> **Stated task**:
Repeat exactly, please, the lines that begin at the start of the listing and end at the line holding "return Vector(((px-640.0)/F*Y, Y, CZ-(py-HZ)/F*Y))".

> **Collected material**:
-*-

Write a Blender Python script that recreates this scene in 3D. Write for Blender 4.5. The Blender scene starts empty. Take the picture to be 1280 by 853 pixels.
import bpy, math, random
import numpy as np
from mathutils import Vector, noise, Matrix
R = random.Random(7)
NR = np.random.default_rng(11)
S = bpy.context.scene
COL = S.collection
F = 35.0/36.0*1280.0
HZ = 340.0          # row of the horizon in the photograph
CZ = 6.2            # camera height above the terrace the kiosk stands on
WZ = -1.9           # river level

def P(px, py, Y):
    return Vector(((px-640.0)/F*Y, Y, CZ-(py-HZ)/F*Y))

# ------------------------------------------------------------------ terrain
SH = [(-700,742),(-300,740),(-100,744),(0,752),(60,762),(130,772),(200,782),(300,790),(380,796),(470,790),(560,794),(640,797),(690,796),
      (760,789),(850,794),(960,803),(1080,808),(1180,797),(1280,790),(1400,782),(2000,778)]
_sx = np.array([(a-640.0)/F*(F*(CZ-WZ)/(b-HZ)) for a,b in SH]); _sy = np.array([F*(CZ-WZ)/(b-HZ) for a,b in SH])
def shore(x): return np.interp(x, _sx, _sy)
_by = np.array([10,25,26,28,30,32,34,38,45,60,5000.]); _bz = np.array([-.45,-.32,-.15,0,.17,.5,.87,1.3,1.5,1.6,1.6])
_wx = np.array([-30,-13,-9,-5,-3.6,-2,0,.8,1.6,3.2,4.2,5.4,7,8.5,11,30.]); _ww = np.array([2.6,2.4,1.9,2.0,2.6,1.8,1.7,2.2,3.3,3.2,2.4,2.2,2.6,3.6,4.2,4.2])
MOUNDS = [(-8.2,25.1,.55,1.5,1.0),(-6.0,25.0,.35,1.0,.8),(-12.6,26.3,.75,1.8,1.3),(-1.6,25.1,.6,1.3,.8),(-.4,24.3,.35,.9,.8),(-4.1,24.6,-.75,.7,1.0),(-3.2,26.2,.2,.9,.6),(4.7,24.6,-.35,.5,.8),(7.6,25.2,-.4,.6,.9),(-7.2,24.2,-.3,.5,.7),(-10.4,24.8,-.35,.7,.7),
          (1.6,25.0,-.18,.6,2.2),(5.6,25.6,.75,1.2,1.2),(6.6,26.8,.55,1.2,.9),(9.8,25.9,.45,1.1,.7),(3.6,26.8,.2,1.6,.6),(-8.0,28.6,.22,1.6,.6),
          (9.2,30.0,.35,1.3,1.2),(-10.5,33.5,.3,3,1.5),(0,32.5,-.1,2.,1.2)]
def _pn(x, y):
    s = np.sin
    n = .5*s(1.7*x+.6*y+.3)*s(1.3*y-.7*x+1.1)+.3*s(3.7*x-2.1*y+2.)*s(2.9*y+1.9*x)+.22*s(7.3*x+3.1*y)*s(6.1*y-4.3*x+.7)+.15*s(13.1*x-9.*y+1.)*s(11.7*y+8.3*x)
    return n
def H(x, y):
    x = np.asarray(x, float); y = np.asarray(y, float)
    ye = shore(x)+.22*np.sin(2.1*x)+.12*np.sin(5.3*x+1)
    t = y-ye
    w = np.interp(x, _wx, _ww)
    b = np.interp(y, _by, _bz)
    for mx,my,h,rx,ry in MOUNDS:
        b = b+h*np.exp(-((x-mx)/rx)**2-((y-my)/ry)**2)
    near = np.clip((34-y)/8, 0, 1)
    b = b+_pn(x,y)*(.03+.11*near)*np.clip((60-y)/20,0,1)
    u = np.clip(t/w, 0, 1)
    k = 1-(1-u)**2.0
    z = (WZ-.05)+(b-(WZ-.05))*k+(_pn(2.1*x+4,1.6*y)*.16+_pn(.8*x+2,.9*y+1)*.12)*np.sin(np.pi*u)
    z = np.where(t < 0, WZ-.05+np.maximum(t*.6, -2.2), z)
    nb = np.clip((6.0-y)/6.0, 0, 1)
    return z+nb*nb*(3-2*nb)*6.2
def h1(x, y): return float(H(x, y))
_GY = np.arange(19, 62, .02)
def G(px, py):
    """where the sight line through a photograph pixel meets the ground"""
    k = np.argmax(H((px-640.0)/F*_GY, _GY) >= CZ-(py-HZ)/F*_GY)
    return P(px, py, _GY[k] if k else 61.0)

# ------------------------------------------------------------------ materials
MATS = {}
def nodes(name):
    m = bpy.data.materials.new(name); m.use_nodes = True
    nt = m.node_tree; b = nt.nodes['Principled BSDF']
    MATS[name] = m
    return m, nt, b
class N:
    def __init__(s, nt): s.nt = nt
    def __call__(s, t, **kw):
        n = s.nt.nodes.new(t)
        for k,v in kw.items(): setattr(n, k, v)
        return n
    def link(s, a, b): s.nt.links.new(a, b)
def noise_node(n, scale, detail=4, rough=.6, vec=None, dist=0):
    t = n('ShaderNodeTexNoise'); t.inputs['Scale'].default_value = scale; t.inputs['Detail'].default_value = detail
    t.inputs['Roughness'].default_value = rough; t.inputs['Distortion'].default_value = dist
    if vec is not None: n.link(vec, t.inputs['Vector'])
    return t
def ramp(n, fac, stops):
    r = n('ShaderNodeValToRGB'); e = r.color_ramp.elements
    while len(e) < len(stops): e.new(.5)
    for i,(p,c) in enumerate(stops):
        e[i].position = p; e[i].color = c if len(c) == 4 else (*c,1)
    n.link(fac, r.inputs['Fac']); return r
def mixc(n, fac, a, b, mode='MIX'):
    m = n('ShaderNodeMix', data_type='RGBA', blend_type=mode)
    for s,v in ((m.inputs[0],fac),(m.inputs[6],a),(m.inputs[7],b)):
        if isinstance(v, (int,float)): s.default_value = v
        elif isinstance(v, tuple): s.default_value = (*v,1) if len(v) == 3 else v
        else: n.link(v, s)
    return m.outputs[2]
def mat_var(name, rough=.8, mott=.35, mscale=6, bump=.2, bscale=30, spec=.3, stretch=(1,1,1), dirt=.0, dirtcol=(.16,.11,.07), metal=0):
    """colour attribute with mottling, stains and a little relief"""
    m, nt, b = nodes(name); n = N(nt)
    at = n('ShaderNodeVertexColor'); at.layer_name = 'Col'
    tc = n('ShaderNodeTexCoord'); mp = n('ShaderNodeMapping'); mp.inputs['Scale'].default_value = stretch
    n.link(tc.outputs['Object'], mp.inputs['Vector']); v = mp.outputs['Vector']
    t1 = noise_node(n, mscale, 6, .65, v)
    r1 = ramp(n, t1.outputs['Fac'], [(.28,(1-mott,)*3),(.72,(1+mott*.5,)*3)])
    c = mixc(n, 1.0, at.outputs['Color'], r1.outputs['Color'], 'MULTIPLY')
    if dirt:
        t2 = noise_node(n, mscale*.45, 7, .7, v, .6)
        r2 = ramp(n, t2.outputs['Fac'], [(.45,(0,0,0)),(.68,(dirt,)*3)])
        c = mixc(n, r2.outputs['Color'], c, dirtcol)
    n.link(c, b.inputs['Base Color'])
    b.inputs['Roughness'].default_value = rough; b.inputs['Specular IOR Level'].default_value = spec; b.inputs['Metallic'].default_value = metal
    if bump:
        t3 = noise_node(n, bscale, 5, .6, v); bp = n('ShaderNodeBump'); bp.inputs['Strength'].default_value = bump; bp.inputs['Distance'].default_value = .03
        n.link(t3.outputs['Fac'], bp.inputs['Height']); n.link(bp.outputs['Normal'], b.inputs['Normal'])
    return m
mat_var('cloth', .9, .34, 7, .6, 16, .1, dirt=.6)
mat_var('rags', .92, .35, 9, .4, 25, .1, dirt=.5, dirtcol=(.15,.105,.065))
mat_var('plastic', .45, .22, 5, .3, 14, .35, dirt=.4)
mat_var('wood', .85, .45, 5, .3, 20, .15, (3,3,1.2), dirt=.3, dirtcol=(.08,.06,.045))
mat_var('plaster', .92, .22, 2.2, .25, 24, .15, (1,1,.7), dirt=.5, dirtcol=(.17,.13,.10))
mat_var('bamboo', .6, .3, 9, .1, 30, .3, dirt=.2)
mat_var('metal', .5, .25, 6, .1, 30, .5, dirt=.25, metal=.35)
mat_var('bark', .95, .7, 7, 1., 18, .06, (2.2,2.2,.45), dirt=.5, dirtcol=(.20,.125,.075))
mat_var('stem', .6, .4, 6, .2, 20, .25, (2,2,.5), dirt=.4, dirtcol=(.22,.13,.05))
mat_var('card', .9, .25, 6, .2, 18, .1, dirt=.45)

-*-

> **Full solution**:
Write a Blender Python script that recreates this scene in 3D. Write for Blender 4.5. The Blender scene starts empty. Take the picture to be 1280 by 853 pixels.
import bpy, math, random
import numpy as np
from mathutils import Vector, noise, Matrix
R = random.Random(7)
NR = np.random.default_rng(11)
S = bpy.context.scene
COL = S.collection
F = 35.0/36.0*1280.0
HZ = 340.0          # row of the horizon in the photograph
CZ = 6.2            # camera height above the terrace the kiosk stands on
WZ = -1.9           # river level

def P(px, py, Y):
    return Vector(((px-640.0)/F*Y, Y, CZ-(py-HZ)/F*Y))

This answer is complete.